WolfpackN64 said:
Well, the probability of a necessary being or event goes a long way of course. As for revelation, I meant that both in the biblical sense as in the historical sense (the various events where people experienced revelation). Revelation in the personal sense would be a form of abduction, since you take God as an inference to the best explanation for an experience. |
We haven't established any sort of probability. As we have agreed the cosmological argument is deductive. It is either true or false. If we can't confirm or deny the argument, we can't make any claim about it's probability. We can say it's not impossible, but that's about it.

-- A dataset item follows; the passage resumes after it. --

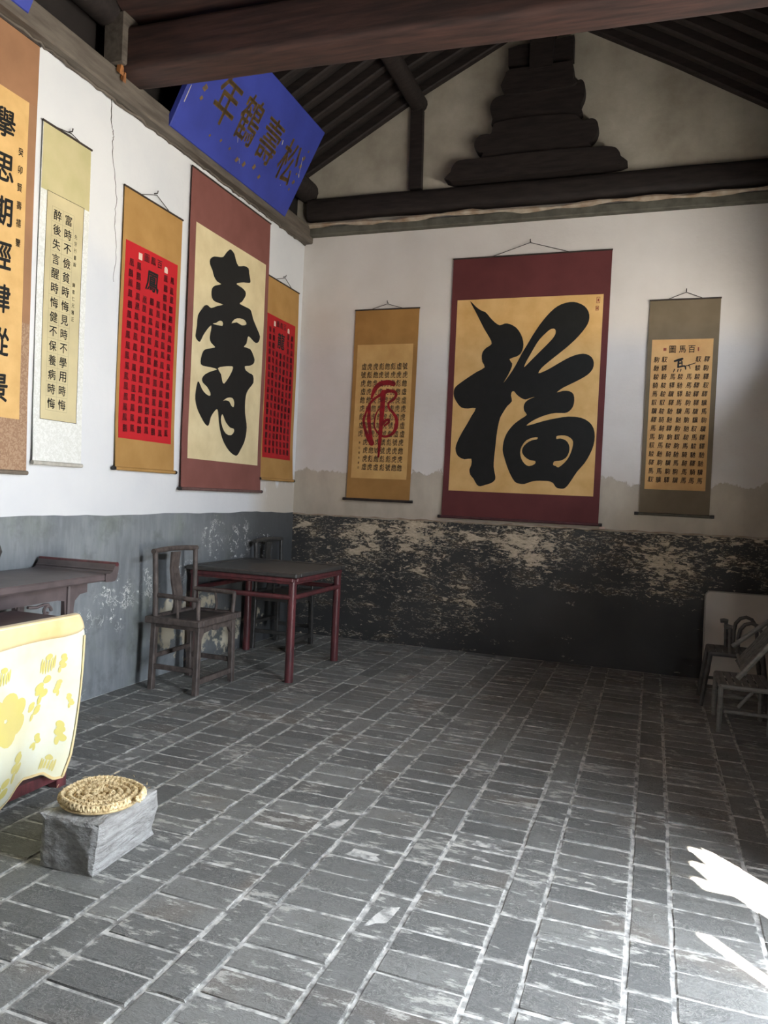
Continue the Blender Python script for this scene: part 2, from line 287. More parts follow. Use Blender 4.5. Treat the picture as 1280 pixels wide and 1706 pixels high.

As for revelation, if I believe in revelation, then that puts me in an awkward spot. Because if I accept revelation from Christians, I'd also have to accept Muslim revelation. Hindu revelation, Satanist revelation, and really any kind of weird personal claim anybody makes. So unless there is a particularly good reason to accept Christian revelation, which I've never been provided with, I can't take revelation as evidence.
As for your repeated insistence that atheists have a burden of proof, no. If they want to claim that god definitely doesn't exist, then yes, but that's not what I've seen people in this thread say. You're trying to strawman them because the antitheist position is much easier to attack.
It is basically impossible to prove a negative. To repeat an example I gave earlier, if I said I had a unicorn in my apartment right now, you would be completely unable to disprove it. But I'm guessing you wouldn't believe me. You would not believe me unless I could offer some kind of proof. And that's what we're doing.